The premise of Huda F Are You? relies on the understanding that the book is based on Fahmy’s earlier years rather than being a strictly authentic adaptation of them (as much as any autobiographical work can of course be said to be a direct recollection given the subjective nature of memory). It follows the young Huda and family after they move to the town of Dearborn where there is a much larger Muslim community than she is used to.
No longer feeling defined by her culture and background, Huda comes to the realisation her identity had become wrapped up in her hijab. Now she finds herself in a world where that no longer marks her out. She isn’t part of any of the school social groups now, not fitting in with the fashionista hijabis, or the gamer hijabis, or the sporty hijabis.

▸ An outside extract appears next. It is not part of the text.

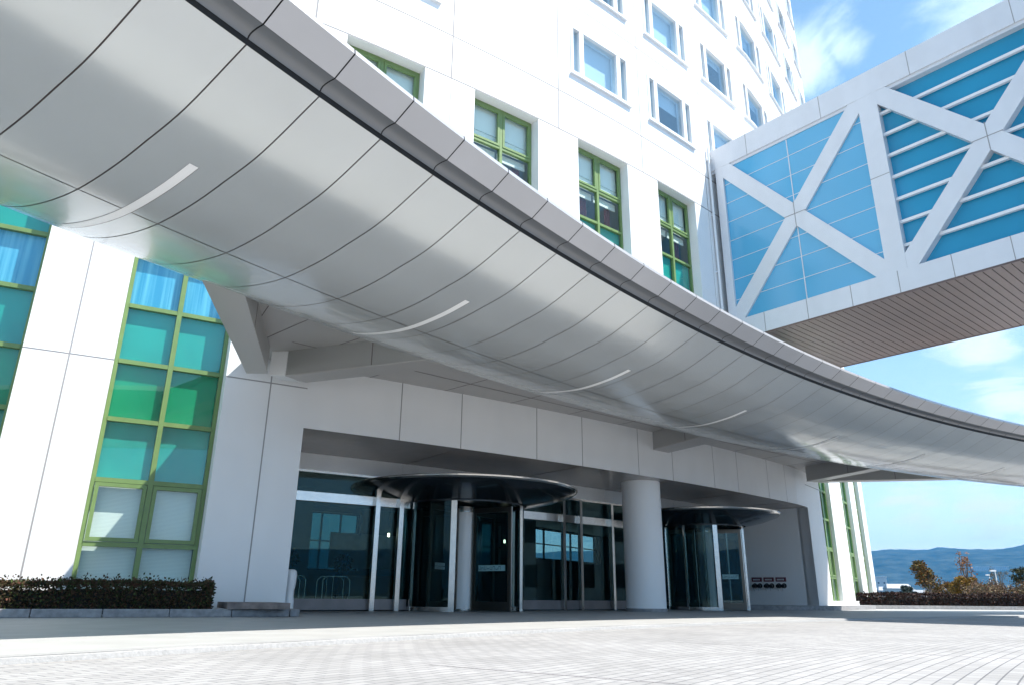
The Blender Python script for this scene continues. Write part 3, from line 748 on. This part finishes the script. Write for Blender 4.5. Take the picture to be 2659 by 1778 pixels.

Huda has to rediscover herself in a totally new environment.
As with her previous work Huda F Are You? is funny, endearing and appealing. Fahmy has a marked ability to illuminate profound truths and make incisive social commentary despite appearing to never take herself too seriously on the page. In the process, and amidst all the perfectly timed comedy and the more poignant insights, the reader finds themselves following the artist’s on-page incarnation on a quest to define herself by who she is and not what differentiates her from others.
Fahmy’s uninvolved but eloquent visual style makes an immediate connection with the reader on an emotional level allowing us to share in Huda’s self-deprecating candour and empathise with her more vulnerable moments. Being romantically rejected by schoolfriend Jon, for example, constant lazy mispronunciation of her name, or the othering of Muslims in the wider community. One latter sequence is absolutely heartbreaking in its quiet intensity as Huda, having suffered the ongoing bigotry of a teacher, downplays that aggression at a key moment and in the process betrays her mother’s support.
There are perhaps coming-of-age universalities to be found here but it’s in those specifics of the lived experiences depicted that Huda F Are You? proves to be such an outstanding piece of (semi) autobio. This story of finding oneself and its reflections on where a need for acceptance comes from is witty, likeable, and ultimately thought-provoking in delivery. A follow-up book Huda F Cares will be released this Autumn.